◆ Do this ◆
All of the material below is to be repeated exactly.

╭─ Dataset extract

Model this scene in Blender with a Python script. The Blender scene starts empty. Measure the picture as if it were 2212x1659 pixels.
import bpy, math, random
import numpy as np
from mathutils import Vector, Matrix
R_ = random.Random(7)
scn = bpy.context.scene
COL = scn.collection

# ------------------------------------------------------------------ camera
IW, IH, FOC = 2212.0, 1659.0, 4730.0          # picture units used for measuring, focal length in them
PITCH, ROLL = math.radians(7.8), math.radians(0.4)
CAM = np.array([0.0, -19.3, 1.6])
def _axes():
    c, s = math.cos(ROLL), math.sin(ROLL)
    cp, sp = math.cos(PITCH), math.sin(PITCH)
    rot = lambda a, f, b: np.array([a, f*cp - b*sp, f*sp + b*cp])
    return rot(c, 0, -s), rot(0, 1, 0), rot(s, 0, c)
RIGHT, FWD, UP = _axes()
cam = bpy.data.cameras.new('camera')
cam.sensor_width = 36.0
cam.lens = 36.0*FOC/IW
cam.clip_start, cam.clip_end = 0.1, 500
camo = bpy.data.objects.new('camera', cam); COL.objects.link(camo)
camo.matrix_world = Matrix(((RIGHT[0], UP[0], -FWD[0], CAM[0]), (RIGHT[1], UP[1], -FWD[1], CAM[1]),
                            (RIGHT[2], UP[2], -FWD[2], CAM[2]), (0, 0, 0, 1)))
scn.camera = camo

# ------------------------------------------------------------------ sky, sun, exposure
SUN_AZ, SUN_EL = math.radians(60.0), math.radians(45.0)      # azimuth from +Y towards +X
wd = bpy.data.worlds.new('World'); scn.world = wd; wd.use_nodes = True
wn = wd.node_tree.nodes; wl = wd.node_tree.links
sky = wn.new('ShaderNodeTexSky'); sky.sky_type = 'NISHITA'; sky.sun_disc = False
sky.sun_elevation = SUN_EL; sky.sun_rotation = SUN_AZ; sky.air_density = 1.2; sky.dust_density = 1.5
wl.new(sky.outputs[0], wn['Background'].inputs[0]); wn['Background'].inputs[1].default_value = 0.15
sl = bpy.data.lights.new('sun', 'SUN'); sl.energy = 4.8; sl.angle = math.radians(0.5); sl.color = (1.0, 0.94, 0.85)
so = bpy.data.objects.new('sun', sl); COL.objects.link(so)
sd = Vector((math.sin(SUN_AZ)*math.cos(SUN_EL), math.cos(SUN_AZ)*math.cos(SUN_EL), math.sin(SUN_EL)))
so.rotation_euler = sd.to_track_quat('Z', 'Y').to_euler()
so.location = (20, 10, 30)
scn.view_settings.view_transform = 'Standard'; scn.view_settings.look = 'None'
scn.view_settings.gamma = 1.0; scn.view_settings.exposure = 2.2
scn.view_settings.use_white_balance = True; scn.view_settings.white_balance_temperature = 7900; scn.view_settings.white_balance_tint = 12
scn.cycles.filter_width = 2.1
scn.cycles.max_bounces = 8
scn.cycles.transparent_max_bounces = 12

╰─

◆ Correct response ◆
Model this scene in Blender with a Python script. The Blender scene starts empty. Measure the picture as if it were 2212x1659 pixels.
import bpy, math, random
import numpy as np
from mathutils import Vector, Matrix
R_ = random.Random(7)
scn = bpy.context.scene
COL = scn.collection

# ------------------------------------------------------------------ camera
IW, IH, FOC = 2212.0, 1659.0, 4730.0          # picture units used for measuring, focal length in them
PITCH, ROLL = math.radians(7.8), math.radians(0.4)
CAM = np.array([0.0, -19.3, 1.6])
def _axes():
    c, s = math.cos(ROLL), math.sin(ROLL)
    cp, sp = math.cos(PITCH), math.sin(PITCH)
    rot = lambda a, f, b: np.array([a, f*cp - b*sp, f*sp + b*cp])
    return rot(c, 0, -s), rot(0, 1, 0), rot(s, 0, c)
RIGHT, FWD, UP = _axes()
cam = bpy.data.cameras.new('camera')
cam.sensor_width = 36.0
cam.lens = 36.0*FOC/IW
cam.clip_start, cam.clip_end = 0.1, 500
camo = bpy.data.objects.new('camera', cam); COL.objects.link(camo)
camo.matrix_world = Matrix(((RIGHT[0], UP[0], -FWD[0], CAM[0]), (RIGHT[1], UP[1], -FWD[1], CAM[1]),
                            (RIGHT[2], UP[2], -FWD[2], CAM[2]), (0, 0, 0, 1)))
scn.camera = camo

# ------------------------------------------------------------------ sky, sun, exposure
SUN_AZ, SUN_EL = math.radians(60.0), math.radians(45.0)      # azimuth from +Y towards +X
wd = bpy.data.worlds.new('World'); scn.world = wd; wd.use_nodes = True
wn = wd.node_tree.nodes; wl = wd.node_tree.links
sky = wn.new('ShaderNodeTexSky'); sky.sky_type = 'NISHITA'; sky.sun_disc = False
sky.sun_elevation = SUN_EL; sky.sun_rotation = SUN_AZ; sky.air_density = 1.2; sky.dust_density = 1.5
wl.new(sky.outputs[0], wn['Background'].inputs[0]); wn['Background'].inputs[1].default_value = 0.15
sl = bpy.data.lights.new('sun', 'SUN'); sl.energy = 4.8; sl.angle = math.radians(0.5); sl.color = (1.0, 0.94, 0.85)
so = bpy.data.objects.new('sun', sl); COL.objects.link(so)
sd = Vector((math.sin(SUN_AZ)*math.cos(SUN_EL), math.cos(SUN_AZ)*math.cos(SUN_EL), math.sin(SUN_EL)))
so.rotation_euler = sd.to_track_quat('Z', 'Y').to_euler()
so.location = (20, 10, 30)
scn.view_settings.view_transform = 'Standard'; scn.view_settings.look = 'None'
scn.view_settings.gamma = 1.0; scn.view_settings.exposure = 2.2
scn.view_settings.use_white_balance = True; scn.view_settings.white_balance_temperature = 7900; scn.view_settings.white_balance_tint = 12
scn.cycles.filter_width = 2.1
scn.cycles.max_bounces = 8
scn.cycles.transparent_max_bounces = 12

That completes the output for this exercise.